These characters combine to create a powerful and literal image: The weak (弱) are meat (肉) for the strong (强) to eat (食). The phrase is a direct and brutal metaphor for predation, applied not just to the animal kingdom, but to all facets of human life.
`弱肉强食` reflects a deep-seated, albeit cynical, understanding of power dynamics within Chinese culture. While Confucianism promotes ideals of harmony (和谐, héxié), benevolence (仁, rén), and social order, `弱肉强食` represents the perceived reality when these ideals fail. It's the law that takes over when morality and justice are absent.

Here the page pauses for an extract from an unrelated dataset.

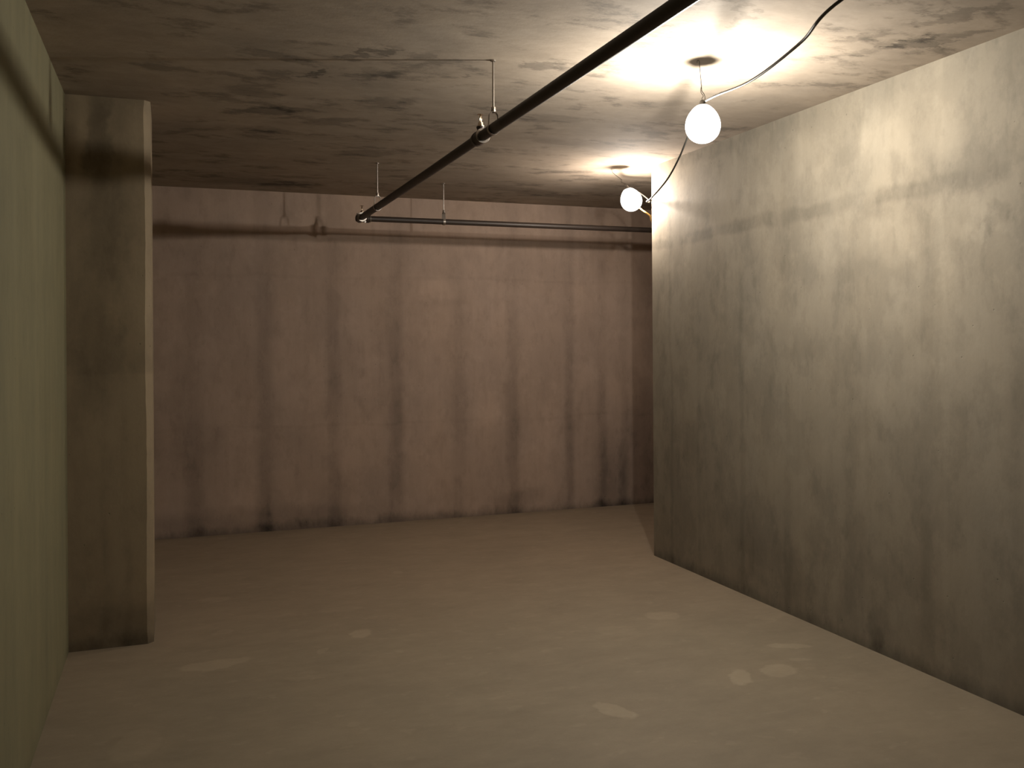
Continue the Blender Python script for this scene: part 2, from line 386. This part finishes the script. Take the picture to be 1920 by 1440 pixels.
# elbow with end cap at the far end, then the branch to the right
bm = bmesh.new()
tube(bm, [(PX, BY-.075, PZ), (PX, BY-.05, PZ), (PX, BY-.02, PZ), (PX+.001, BY, PZ), (PX+.0012, BY+.03, PZ)], [PR+.006, PR+.009, PR+.006, PR+.007, PR+.006], 24)
lathe(bm, (PX, BY, PZ), (1, 0, 0), [(-.034, .014), (-.030, PR), (0, PR+.004), (.035, BR+.006), (.04, BR+.010), (.066, BR+.010), (.070, BR+.001)], 24)
part('elbow_fitting', bm, M_FIT, t0)
bm = bmesh.new(); lathe(bm, (PX, BY-.088, PZ), (0, 1, 0), [(0, PR+.001), (0, PR+.010), (.004, PR+.013), (.010, PR+.010), (.010, PR+.001)], 28)
for a_ in (150, -60):
    a_ = math.radians(a_); c = Vector((PX+math.cos(a_)*(PR+.016), BY-.083, PZ+math.sin(a_)*(PR+.016)))
    lathe(bm, c+Vector((0, -.012, 0)), (0, 1, 0), [(0, .004), (.001, .009), (.018, .009), (.024, .004)], 6)
r_ = part('coupling_clamp', bm, M_ZINC, t0); r_['label'] = 'shiny bolted coupling clamp'
h = sprinkler_head(t0, (PX+.01, BY-.02, PZ+PR+.004), s=1.1); h.matrix_parent_inverse = Matrix.Translation(-t0.location)
bm = bmesh.new(); tube(bm, [(PX+.05, BY, PZ), (3.0, BY, PZ), (XE-.05, BY, PZ)], BR, 20); part('branch_pipe', bm, M_PIPE, t0)
bm = bmesh.new(); lathe(bm, (PX+.072, BY, PZ), (1, 0, 0), [(0, BR+.001), (0, BR+.006), (.006, BR+.007), (.010, BR+.001)], 24); part('branch_ring', bm, M_ZINC, t0)

# hangers: threaded rod, nut, yoke and a clevis strap under the pipe
def hanger(x, y, pr, axis, label):
    t = thing('pipe_hanger', (x, y, H), label, 'pipe hanger', 'threaded rod hangers holding the sprinkler pipe')
    top = PZ+pr+.052
    bm = bmesh.new(); tube(bm, [(x, y, H), (x, y, top-.01)], .0044, 12)
    part('rod', bm, M_ZINC, t)
    bm = bmesh.new(); lathe(bm, (x, y, top-.004), (0, 0, 1), [(0, .010), (.010, .010), (.010, .006), (.012, .006), (.012, .010), (.022, .009), (.022, .005)], 6); part('hex_nut', bm, M_ZINC, t)
    bm = bmesh.new(); A = Vector((1, 0, 0)) if axis == 'y' else Vector((0, 1, 0)); B = Vector((0, 1, 0)) if axis == 'y' else Vector((1, 0, 0))
    c = Vector((x, y, PZ)); pts = [c+Vector((0, 0, pr+.048))]
    R_ = pr+.0045
    path = [(0, pr+.050), (.012, pr+.048), (.020, pr+.036)]+[(math.sin(a)*R_, math.cos(a)*R_) for a in [math.radians(55+i*10) for i in range(26)]]+[(-.020, pr+.036), (-.012, pr+.048)]
    n = len(path); prev = None; first = None
    for u, v in path:
        L = math.hypot(u, v); k = (L-.0018)/L
        r = [bm.verts.new(c+A*u+Vector((0, 0, v))+B*q) for q in (-.009, .009)]+[bm.verts.new(c+A*u*k+Vector((0, 0, v*k))+B*q) for q in (.009, -.009)]
        if prev:
            for j in range(4): bm.faces.new((prev[j], prev[(j+1) % 4], r[(j+1) % 4], r[j]))
        else: first = r
        prev = r
    for j in range(4): bm.faces.new((prev[j], prev[(j+1) % 4], first[(j+1) % 4], first[j]))
    part('clevis_strap', bm, M_ZINC, t)
    bm = bmesh.new(); lathe(bm, (x, y, H), (0, 0, -1), [(0, .012), (.006, .012), (.008, .007), (.008, 0)], 6); part('ceiling_anchor', bm, M_ZINC, t)
    return t
hanger(PX, 3.840, PR, 'y', 'tall threaded rod hanger in front of the tee fitting, nearest of the pipe hangers')
hanger(PX, 6.273, PR, 'y', 'thin far rod hanger above the main pipe just before its end elbow')
hanger(1.983, BY, BR, 'x', 'thin rod hanger with bright clamp on the far cross pipe by the back wall')

# ------------------------------------------------------------------ temporary string lamps
labels = ['large glowing bulb hanging on tie wire from ceiling, nearer of the two lamps',
          'smaller glowing bulb tilted beside the far end of the right wall, further lamp',
          ]
TOPS = []
for i, ((hx, hy), c, rad, col, (tx, ty), s) in enumerate(LAMPS):
    t = thing('hanging_lamp', (hx, hy, H), labels[i], 'light bulb', 'string lamps under the ceiling')
    mE, mG = glow_mats(i, rad, col)
    up = Vector((tx, ty, 1)).normalized()
    bm = bmesh.new(); lathe(bm, c-up*.026, up, [(0, 0), (.004, .011), (.012, .0175), (.024, .0195), (.036, .0165), (.048, .009), (.052, 0)], 20)
    b = part('bulb', bm, mE, t); b['label'] = 'brilliant bulb core'
    bm = bmesh.new(); prof = []  # egg-shaped shell added for the bloom disc, larger than the bulb itself
    for k in range(25):
        a = math.pi*k/24; zz = -math.cos(a); rr = math.sin(a)*(1-.12*zz-.10*zz*zz*(1 if zz > 0 else 0))
        prof.append((zz*.088*s, max(rr*.077*s, 0)))
    prof[0] = (prof[0][0], 0); prof[-1] = (prof[-1][0], 0)
    lathe(bm, c, up, prof, 32)
    g = part('bloom_shell', bm, mG, t); g['label'] = 'white bloom shell added round the bulb'
    bm = bmesh.new(); lathe(bm, c+up*.052, up, [(0, .016), (.004, .026), (.022, .025), (.030, .024), (.036, .016), (.050, .012), (.054, .006)], 18)
    part('socket', bm, M_SOCK, t)
    top = c+up*.106; TOPS.append((top, up))
    # tie wire: hook at the ceiling, straight drop, twist and a loop on the socket
    k1 = Vector((hx, hy, H)).lerp(top, .66)
    bm = bmesh.new()
    tube(bm, spline([(hx-.010, hy, H-.012), (hx-.008, hy, H-.002), (hx, hy, H-.004), (hx+.003, hy, H-.03), k1, k1+Vector((.002, 0, -.02)), (top+k1)/2+Vector((.011, 0, -.005)), top+Vector((.012, 0, .004)), top+Vector((.002, 0, 0))], 6), .0016, 8)
    tube(bm, spline([k1+Vector((.001, 0, .003)), k1+Vector((-.004, 0, -.014)), (top+k1)/2+Vector((-.004, 0, 0)), (top+k1)/2+Vector((.006, 0, -.012)), top+Vector((-.004, 0, .006)), top+Vector((0, 0, -.012))], 6), .0014, 8)
    part('tie_wire', bm, M_WIRE, t)

# one cord feeds all lamps
T = [a for a, b in TOPS]
path = [Vector((1.80, .95, H-.004)), Vector((1.64, 1.40, 2.44)), Vector((1.557, 1.858, 2.35)), Vector((1.68, 2.185, 2.353)), Vector((1.876, 2.70, 2.405)),
        Vector((2.065, 3.21, 2.500)), T[0]+Vector((.0, -.02, -.01)), T[0]+Vector((.004, .03, -.015)),
        Vector((2.275, 3.72, 2.535)), Vector((2.33, 3.885, 2.48)), Vector((2.41, 4.10, 2.43)), Vector((2.525, 4.42, 2.385)), Vector((2.717, 4.935, 2.378)), Vector((2.962, 5.45, 2.440)),
        Vector((3.130, 5.715, 2.485)), Vector((3.195, 5.88, 2.54)), Vector((3.175, 5.98, 2.60)), Vector((3.11, 6.00, 2.62)), T[1]+Vector((.012, .02, -.004)), T[1]+Vector((0, 0, -.012))]
bm = bmesh.new(); tube(bm, spline(path, 14), .0046, 10)
o = obj('lamp_cord', bm, M_CORD, None, origin=path[0]); tag(o, 'thin black electric cord sagging from lamp to lamp along the ceiling', 'electric cord')
p0 = T[1]+Vector((.036, .052, -.062))
bm = bmesh.new(); tube(bm, spline([p0, (3.14, 5.86, 2.455), (3.205, 5.853, 2.412), (3.35, 6.0, 2.37), (3.9, 6.3, 2.40), (4.6, 6.6, 2.55), (4.9, 6.7, H)], 10), .0058, 10)
o = obj('extension_cord', bm, M_ORANGE, None, origin=p0); tag(o, 'short yellow-orange cord running from the far lamp behind the right wall corner', 'electric cord')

A common Western comparison is “survival of the fittest.” However, there's a crucial difference in connotation. “Survival of the fittest,” derived from Darwinian theory, can be a neutral, scientific observation about adaptation and evolution. In contrast, `弱肉强食` is almost always a negative moral judgment. It doesn't just state that the strong survive; it emphasizes that they do so by actively preying upon and consuming the weak. It carries a sense of cruelty, injustice, and the bleakness of a world without compassion. It's less about adaptation and more about raw, predatory power.
`弱肉强食` is a formal and literary idiom, but it's widely understood and used in various modern contexts to describe situations of intense, ruthless competition.
The connotation is consistently negative or cynical. Using this term is a way of criticizing a system as being brutal, unfair, and lacking in humanity. You would never use it to praise a person or a company for being “strong.”